|
From: | Paul Eggert |
Subject: | Re: Variable-width font indentation |
Date: | Fri, 9 Mar 2018 09:52:28 -0800 |
User-agent: | Mozilla/5.0 (X11; Linux x86_64; rv:52.0) Gecko/20100101 Thunderbird/52.6.0 |
On 03/09/2018 12:30 AM, Eli Zaretskii wrote:
I don't think that approach is appropriate for code indentation, because leading whitespace in code blocks_must_ always align, IMO.
I don't quite follow this objection, since the prototype does align leading whitespace in code blocks.
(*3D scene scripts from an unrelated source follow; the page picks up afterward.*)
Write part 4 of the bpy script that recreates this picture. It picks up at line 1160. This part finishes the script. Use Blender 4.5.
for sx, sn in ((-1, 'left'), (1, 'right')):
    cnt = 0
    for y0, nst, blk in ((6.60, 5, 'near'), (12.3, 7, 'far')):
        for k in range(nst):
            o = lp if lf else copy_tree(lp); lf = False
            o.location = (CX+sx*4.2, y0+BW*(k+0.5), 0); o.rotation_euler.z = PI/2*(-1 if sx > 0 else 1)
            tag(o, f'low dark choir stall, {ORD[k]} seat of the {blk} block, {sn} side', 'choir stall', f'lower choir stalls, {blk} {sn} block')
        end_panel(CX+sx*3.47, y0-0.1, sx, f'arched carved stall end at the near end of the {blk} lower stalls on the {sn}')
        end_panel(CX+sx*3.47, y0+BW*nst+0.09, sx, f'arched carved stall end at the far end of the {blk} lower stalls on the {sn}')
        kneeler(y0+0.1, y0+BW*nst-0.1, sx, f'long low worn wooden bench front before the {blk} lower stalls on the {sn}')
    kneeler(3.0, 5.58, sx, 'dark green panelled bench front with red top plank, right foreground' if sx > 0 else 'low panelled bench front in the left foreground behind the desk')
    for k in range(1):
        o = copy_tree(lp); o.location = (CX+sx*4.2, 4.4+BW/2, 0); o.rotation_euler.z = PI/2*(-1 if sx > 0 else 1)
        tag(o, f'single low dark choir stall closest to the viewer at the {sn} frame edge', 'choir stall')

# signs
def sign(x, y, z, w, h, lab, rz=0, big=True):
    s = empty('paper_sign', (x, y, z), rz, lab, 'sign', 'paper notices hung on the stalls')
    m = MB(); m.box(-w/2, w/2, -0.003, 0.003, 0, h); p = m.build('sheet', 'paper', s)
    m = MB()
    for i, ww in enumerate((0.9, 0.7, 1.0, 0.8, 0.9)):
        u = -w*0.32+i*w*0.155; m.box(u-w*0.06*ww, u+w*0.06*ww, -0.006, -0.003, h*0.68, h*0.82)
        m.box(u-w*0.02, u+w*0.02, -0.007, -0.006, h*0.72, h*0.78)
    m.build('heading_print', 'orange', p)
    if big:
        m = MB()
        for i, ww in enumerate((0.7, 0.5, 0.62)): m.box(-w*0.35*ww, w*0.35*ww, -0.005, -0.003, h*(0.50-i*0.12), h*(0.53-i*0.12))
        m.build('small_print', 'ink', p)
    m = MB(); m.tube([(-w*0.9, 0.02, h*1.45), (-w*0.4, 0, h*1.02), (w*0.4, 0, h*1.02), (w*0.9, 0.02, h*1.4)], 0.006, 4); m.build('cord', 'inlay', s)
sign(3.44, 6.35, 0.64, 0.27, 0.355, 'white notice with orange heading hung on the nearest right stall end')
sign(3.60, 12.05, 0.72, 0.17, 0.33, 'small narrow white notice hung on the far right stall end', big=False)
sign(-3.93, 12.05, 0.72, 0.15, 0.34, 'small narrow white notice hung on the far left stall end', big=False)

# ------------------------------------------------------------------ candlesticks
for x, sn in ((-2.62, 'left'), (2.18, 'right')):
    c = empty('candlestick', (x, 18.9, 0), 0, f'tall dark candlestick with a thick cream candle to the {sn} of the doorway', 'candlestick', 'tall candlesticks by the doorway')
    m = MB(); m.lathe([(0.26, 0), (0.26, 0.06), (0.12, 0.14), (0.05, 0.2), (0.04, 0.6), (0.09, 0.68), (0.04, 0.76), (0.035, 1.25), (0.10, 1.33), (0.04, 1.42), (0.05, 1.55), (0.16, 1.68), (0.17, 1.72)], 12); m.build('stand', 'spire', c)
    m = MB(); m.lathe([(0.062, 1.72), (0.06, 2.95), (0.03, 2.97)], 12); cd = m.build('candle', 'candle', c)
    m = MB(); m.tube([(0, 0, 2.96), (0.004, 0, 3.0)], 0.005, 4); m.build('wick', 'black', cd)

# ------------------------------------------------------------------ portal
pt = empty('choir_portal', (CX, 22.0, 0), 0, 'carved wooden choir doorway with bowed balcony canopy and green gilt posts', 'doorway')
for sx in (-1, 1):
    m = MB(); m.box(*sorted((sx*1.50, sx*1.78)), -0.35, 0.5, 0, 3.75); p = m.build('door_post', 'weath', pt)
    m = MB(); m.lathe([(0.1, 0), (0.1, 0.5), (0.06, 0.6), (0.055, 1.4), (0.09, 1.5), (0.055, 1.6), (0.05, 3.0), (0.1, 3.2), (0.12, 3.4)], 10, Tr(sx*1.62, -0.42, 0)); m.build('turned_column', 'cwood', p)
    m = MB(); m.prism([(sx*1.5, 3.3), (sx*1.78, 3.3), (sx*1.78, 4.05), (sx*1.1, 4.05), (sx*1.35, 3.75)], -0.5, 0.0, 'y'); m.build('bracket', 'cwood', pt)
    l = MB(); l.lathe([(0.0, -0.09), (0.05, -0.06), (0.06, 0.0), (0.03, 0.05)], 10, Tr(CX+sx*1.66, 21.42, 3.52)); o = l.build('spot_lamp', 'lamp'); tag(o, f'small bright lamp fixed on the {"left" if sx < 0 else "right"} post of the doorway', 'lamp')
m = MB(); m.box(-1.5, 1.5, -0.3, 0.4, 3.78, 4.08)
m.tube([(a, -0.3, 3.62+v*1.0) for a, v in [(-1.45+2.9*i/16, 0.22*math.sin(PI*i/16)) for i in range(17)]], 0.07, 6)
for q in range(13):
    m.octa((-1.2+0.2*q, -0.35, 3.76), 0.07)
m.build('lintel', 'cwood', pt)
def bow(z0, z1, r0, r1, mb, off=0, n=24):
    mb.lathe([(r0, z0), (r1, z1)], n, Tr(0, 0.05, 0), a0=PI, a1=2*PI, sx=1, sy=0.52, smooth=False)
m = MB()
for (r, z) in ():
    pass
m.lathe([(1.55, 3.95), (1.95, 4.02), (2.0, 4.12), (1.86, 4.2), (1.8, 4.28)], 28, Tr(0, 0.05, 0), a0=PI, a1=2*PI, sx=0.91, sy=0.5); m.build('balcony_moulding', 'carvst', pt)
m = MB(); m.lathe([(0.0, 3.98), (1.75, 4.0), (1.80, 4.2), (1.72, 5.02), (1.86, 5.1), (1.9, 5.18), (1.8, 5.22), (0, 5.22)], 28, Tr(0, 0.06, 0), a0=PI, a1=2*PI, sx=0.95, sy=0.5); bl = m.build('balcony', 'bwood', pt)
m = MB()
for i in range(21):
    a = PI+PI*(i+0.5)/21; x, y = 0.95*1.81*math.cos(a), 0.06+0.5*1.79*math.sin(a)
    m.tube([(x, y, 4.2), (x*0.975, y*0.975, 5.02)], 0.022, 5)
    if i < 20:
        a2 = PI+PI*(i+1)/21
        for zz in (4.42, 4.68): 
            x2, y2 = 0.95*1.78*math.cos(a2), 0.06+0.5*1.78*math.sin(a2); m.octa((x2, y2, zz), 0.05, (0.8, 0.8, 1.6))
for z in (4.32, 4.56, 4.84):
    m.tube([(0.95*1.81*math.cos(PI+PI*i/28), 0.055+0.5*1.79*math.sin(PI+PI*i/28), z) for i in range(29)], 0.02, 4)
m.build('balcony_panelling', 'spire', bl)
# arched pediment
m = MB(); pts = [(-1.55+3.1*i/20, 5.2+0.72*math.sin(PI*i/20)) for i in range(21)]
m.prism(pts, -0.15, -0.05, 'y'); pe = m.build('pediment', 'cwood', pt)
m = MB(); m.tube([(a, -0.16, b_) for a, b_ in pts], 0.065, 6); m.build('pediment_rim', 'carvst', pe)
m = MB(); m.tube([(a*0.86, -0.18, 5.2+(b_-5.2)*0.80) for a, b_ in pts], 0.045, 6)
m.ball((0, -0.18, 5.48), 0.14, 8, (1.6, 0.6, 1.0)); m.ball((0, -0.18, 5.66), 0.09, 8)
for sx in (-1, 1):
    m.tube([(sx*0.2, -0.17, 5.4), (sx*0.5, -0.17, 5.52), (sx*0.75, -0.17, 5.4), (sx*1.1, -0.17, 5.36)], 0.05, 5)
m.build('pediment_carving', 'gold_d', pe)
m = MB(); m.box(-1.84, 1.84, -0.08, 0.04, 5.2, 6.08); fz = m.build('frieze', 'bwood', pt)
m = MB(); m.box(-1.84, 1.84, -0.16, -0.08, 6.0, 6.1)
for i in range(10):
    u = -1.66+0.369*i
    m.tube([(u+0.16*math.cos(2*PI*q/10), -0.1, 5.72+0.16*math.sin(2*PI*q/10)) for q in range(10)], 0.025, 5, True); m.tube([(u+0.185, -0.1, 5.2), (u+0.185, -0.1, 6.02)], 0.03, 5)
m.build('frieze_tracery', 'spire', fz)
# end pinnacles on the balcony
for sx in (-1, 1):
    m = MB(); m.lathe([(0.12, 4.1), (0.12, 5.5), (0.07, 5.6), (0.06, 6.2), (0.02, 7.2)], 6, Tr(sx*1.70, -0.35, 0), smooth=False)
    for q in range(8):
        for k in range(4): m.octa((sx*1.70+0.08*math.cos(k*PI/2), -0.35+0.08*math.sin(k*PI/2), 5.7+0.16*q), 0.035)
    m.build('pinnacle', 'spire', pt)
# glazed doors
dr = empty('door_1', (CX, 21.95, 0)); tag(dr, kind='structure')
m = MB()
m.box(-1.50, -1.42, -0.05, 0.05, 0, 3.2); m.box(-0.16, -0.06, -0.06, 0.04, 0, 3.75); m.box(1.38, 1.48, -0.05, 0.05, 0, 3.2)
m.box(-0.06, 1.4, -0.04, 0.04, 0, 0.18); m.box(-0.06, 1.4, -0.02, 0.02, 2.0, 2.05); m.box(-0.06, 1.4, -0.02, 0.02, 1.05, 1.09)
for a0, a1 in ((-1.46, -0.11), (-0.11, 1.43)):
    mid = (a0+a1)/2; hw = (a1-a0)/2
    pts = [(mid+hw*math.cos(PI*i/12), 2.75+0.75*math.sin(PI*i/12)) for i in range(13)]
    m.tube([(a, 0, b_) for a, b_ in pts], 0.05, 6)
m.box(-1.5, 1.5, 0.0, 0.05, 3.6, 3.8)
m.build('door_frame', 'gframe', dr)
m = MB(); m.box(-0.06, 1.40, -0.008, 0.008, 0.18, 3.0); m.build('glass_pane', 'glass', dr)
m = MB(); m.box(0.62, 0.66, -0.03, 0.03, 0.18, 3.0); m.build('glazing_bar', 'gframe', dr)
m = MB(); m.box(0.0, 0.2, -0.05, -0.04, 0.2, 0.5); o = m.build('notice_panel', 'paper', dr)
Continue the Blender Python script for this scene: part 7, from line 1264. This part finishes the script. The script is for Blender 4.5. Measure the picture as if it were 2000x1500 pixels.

That is, in any particular block of code consisting of lines prefaced by equivalent white space, the approach displays the block with equally-indented lines, so the leading whitespace does align.
If the objection is that different blocks of code are indented differently (e.g., an if-part might be indented slightly differently from the corresponding then-part), then I agree that might irritate some users. However, the irritation is quite small to me, and I imagine it wouldn't bother other users much either, in the sense that they'll be willing to put up with this minor irritation in order to get the benefits that the algorithm has elsewhere. So it still sounds like a reasonable thing to support, if a user wants to use it.
Of course other display algorithms are possible, but I haven't seen any other improvement proposed for variable-pitch fonts that is nearly as simple and easy to understand. Simplicity is a virtue here.